Begin Data excerpt
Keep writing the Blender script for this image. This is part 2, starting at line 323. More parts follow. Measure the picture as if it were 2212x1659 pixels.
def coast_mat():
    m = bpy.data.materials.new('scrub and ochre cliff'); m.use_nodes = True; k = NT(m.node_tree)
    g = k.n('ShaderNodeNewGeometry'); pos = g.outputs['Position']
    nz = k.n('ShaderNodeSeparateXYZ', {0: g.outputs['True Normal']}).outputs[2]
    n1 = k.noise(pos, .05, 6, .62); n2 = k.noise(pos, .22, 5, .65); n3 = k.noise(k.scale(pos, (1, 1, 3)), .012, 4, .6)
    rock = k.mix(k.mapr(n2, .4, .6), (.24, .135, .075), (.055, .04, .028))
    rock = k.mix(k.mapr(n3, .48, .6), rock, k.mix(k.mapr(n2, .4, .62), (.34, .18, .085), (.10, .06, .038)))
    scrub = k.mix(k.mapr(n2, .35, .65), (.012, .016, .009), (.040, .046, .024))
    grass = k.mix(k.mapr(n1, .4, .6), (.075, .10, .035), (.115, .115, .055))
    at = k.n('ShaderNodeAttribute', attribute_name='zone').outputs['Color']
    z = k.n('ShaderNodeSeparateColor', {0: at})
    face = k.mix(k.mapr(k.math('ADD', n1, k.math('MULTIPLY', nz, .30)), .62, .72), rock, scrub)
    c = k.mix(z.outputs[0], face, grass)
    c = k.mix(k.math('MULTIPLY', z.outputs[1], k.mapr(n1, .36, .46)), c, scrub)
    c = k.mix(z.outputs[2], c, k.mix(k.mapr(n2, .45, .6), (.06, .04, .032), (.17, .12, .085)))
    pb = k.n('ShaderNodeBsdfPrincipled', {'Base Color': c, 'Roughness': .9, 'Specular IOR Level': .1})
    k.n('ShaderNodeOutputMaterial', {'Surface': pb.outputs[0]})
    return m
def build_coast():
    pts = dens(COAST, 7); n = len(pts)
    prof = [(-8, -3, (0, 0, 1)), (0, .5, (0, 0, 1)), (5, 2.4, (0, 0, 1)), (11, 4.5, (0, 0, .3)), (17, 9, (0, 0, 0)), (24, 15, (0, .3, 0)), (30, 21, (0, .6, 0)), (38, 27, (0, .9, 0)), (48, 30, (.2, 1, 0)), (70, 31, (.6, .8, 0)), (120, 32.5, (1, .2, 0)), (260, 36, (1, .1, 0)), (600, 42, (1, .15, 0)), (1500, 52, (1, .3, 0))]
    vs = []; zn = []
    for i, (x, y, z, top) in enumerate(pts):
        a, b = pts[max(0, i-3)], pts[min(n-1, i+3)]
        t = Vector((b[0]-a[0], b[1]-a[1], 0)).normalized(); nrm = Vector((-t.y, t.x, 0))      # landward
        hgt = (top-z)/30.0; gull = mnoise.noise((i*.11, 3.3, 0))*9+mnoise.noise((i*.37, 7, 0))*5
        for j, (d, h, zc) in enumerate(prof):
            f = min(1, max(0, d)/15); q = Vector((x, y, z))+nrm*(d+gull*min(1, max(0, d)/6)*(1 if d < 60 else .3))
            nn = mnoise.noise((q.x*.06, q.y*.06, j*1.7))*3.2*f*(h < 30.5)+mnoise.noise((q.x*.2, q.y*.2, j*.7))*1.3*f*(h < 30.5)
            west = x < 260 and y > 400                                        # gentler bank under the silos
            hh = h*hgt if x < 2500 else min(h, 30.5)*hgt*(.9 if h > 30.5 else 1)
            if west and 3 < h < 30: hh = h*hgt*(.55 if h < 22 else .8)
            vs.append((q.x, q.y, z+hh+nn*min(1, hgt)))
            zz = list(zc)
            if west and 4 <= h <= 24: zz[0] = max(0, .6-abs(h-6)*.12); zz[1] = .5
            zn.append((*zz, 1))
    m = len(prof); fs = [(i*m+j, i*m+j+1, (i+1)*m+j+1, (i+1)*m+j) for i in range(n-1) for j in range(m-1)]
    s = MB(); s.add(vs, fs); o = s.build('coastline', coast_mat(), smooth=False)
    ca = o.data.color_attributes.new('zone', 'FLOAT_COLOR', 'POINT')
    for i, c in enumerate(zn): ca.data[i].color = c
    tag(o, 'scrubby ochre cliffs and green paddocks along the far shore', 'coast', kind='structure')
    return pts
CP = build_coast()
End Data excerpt
**Task instructions:** Write the material out again in its entirety, exactly as shown.

**Response for this exercise:**
Keep writing the Blender script for this image. This is part 2, starting at line 323. More parts follow. Measure the picture as if it were 2212x1659 pixels.
def coast_mat():
    m = bpy.data.materials.new('scrub and ochre cliff'); m.use_nodes = True; k = NT(m.node_tree)
    g = k.n('ShaderNodeNewGeometry'); pos = g.outputs['Position']
    nz = k.n('ShaderNodeSeparateXYZ', {0: g.outputs['True Normal']}).outputs[2]
    n1 = k.noise(pos, .05, 6, .62); n2 = k.noise(pos, .22, 5, .65); n3 = k.noise(k.scale(pos, (1, 1, 3)), .012, 4, .6)
    rock = k.mix(k.mapr(n2, .4, .6), (.24, .135, .075), (.055, .04, .028))
    rock = k.mix(k.mapr(n3, .48, .6), rock, k.mix(k.mapr(n2, .4, .62), (.34, .18, .085), (.10, .06, .038)))
    scrub = k.mix(k.mapr(n2, .35, .65), (.012, .016, .009), (.040, .046, .024))
    grass = k.mix(k.mapr(n1, .4, .6), (.075, .10, .035), (.115, .115, .055))
    at = k.n('ShaderNodeAttribute', attribute_name='zone').outputs['Color']
    z = k.n('ShaderNodeSeparateColor', {0: at})
    face = k.mix(k.mapr(k.math('ADD', n1, k.math('MULTIPLY', nz, .30)), .62, .72), rock, scrub)
    c = k.mix(z.outputs[0], face, grass)
    c = k.mix(k.math('MULTIPLY', z.outputs[1], k.mapr(n1, .36, .46)), c, scrub)
    c = k.mix(z.outputs[2], c, k.mix(k.mapr(n2, .45, .6), (.06, .04, .032), (.17, .12, .085)))
    pb = k.n('ShaderNodeBsdfPrincipled', {'Base Color': c, 'Roughness': .9, 'Specular IOR Level': .1})
    k.n('ShaderNodeOutputMaterial', {'Surface': pb.outputs[0]})
    return m
def build_coast():
    pts = dens(COAST, 7); n = len(pts)
    prof = [(-8, -3, (0, 0, 1)), (0, .5, (0, 0, 1)), (5, 2.4, (0, 0, 1)), (11, 4.5, (0, 0, .3)), (17, 9, (0, 0, 0)), (24, 15, (0, .3, 0)), (30, 21, (0, .6, 0)), (38, 27, (0, .9, 0)), (48, 30, (.2, 1, 0)), (70, 31, (.6, .8, 0)), (120, 32.5, (1, .2, 0)), (260, 36, (1, .1, 0)), (600, 42, (1, .15, 0)), (1500, 52, (1, .3, 0))]
    vs = []; zn = []
    for i, (x, y, z, top) in enumerate(pts):
        a, b = pts[max(0, i-3)], pts[min(n-1, i+3)]
        t = Vector((b[0]-a[0], b[1]-a[1], 0)).normalized(); nrm = Vector((-t.y, t.x, 0))      # landward
        hgt = (top-z)/30.0; gull = mnoise.noise((i*.11, 3.3, 0))*9+mnoise.noise((i*.37, 7, 0))*5
        for j, (d, h, zc) in enumerate(prof):
            f = min(1, max(0, d)/15); q = Vector((x, y, z))+nrm*(d+gull*min(1, max(0, d)/6)*(1 if d < 60 else .3))
            nn = mnoise.noise((q.x*.06, q.y*.06, j*1.7))*3.2*f*(h < 30.5)+mnoise.noise((q.x*.2, q.y*.2, j*.7))*1.3*f*(h < 30.5)
            west = x < 260 and y > 400                                        # gentler bank under the silos
            hh = h*hgt if x < 2500 else min(h, 30.5)*hgt*(.9 if h > 30.5 else 1)
            if west and 3 < h < 30: hh = h*hgt*(.55 if h < 22 else .8)
            vs.append((q.x, q.y, z+hh+nn*min(1, hgt)))
            zz = list(zc)
            if west and 4 <= h <= 24: zz[0] = max(0, .6-abs(h-6)*.12); zz[1] = .5
            zn.append((*zz, 1))
    m = len(prof); fs = [(i*m+j, i*m+j+1, (i+1)*m+j+1, (i+1)*m+j) for i in range(n-1) for j in range(m-1)]
    s = MB(); s.add(vs, fs); o = s.build('coastline', coast_mat(), smooth=False)
    ca = o.data.color_attributes.new('zone', 'FLOAT_COLOR', 'POINT')
    for i, c in enumerate(zn): ca.data[i].color = c
    tag(o, 'scrubby ochre cliffs and green paddocks along the far shore', 'coast', kind='structure')
    return pts
CP = build_coast()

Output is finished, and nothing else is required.